It seems a week does not go by without a reminder of how badly handled the justice portfolio was handled under Stephen Harper’s Conservative government.
Last week it was a guest on CBC Radio’s The 180, who brought back some of the disturbing legacy of the Conservatives for me.
Lisa Silver, a Calgary lawyer, was on the show advocating the Criminal Code should be overhauled for the 21st century. She argues the Code is confusing, poorly-organized and full of outdated laws. For entertainment value, The 180 host Jim Brown focused on a few scientifically or morally archaic sections to illustrate.
These included Section 163 (1) that makes it a criminal offence to make, print, publish, distribute, sell or possess for the purpose of publication, distribution or circulation, a crime comic.
In fact, 63 years ago, a Manitoba comic book seller was actually convicted under that outlandish law.
The entire section here, in fact, is a fantastic demonstration of Silver’s point. Normally, definitions come at the beginning of sections, but here, definition of a crime comic was tacked on later and became subsection (7). Section (2) of 163 includes selling or exposing to public view “obscene” materials, drugs intended to cause an abortion and advertising such a drug.
Again, obscene is so subjective, subsequent legislation sought to clarify by adding subsection (8), which defines it as “any publication a dominant characteristic of which is the undue exploitation of sex, or of sex and any one or more of the following subjects, namely, crime, horror, cruelty and violence, shall be deemed to be obscene.

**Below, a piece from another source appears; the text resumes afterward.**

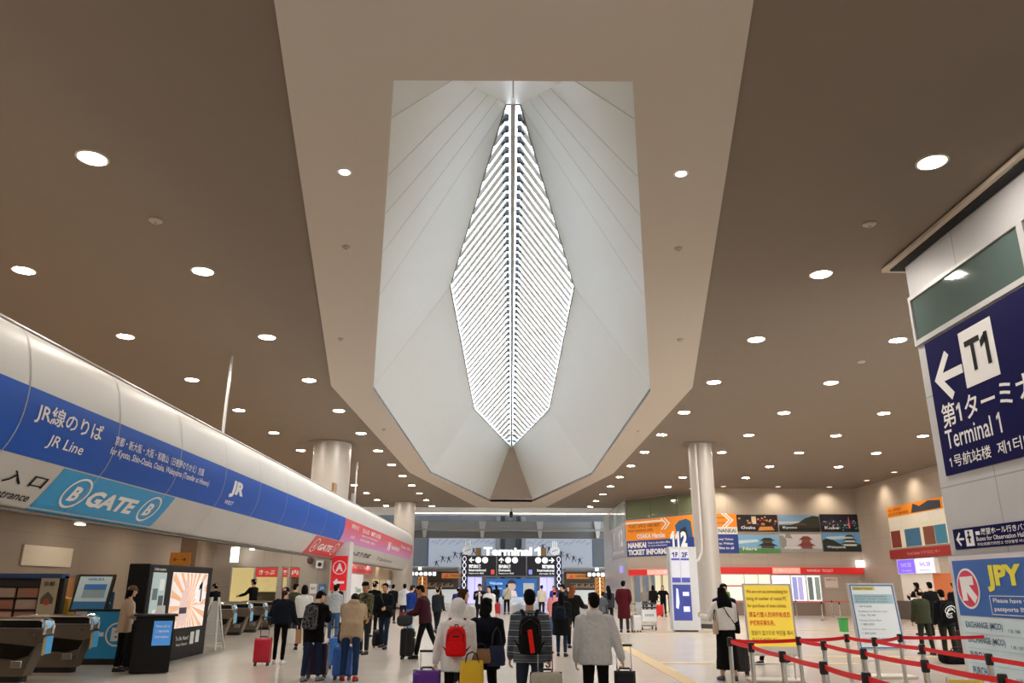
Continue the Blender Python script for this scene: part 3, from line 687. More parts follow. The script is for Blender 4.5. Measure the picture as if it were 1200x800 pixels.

Clear as mud, but still law.
There are also sections on dueling and procuring a fake marriage, but my favourite example was Section 365, which states: “Every one who fraudulently (a) pretends to exercise or to use any kind of witchcraft, sorcery, enchantment or conjuration, (b) undertakes, for a consideration, to tell fortunes, or
(c) pretends from his skill in or knowledge of an occult or crafty science to discover where or in what manner anything that is supposed to have been stolen or lost may be found, is guilty of an offence punishable on summary conviction.
By today’s standards that legislation is amusing enough, but what tickled my fancy most was the use of the word pretends, suggesting that it would be legal to actually use witchcraft, sorcery or knowledge of an occult or crafty science for the prescribed purposes.
Whether this demonstrates lawmakers at the time believed in witchcraft or just had difficulty crafting an English sentence that would stand the test of time, that section could obviously be removed entirely as it is covered other sections of fraud by whatever means.
In any event, at 2,540 pages, with 849 sections, the Criminal Code as a piece of legislation, or rather a hodge-podge of 125 years worth of legislation, additions, amendments and clarifications, Silver may be on to something with respect to a rewrite. And the perfect body to undertake such a task would be the Law Commission of Canada (LCC).
The only problem is, Harper and his cronies got rid of the LCC in an act of ideological single-mindedness and petty vengeance.
The LCC was an impartial body that made significant contributions to Canadian law with respect to clarity, fairness, modernization, access to justice and accountability.
At the time, Parker MacCarthy, president of the Canadian Bar Association (CBA), said what was at stake was nothing less than “the rights of Canadians.”
It was painfully obvious during Mr. Harper’s tenure that the government did not care about Canadians’ rights or fairness in the justice system. They were a punitive lot who spent money on prisons and incarceration contrary to every shred of evidence that being “tough on crime” in that way is a model that simply does not work.
At the same time, the Conservatives shut down the Court Challenges Program (CCP), which existed solely to provide assistance to groups fighting court cases that advance language and equality rights guaranteed in the Constitution, Canada’s most important legislation.
Just like muzzling scientists and putting layers of “communications” bureaucracy in between civil servants and the media, shutting down the LCC effectively removed another obstacle to governance by ideology over evidence-based decision-making.
John Baird, then-Treasury Board president, as much as admitted it saying: “I just don’t think it made sense for the government to subsidize lawyers to challenge the government’s own laws in court.”
Sustaining a modern democracy is an extremely complex endeavour that requires robust checks and balances. Even with the best intentions—something Baird rarely demonstrated—Parliament can pass laws that inadvertently contravene the Charter. Even with bodies like the LCC and programs such as the CCP, improving the country’s laws is a daunting task. Without them it is nearly impossible.
People are working on having them reinstated. Let’s hope the new government is listening and lives up to its pledges of accountability and transparency.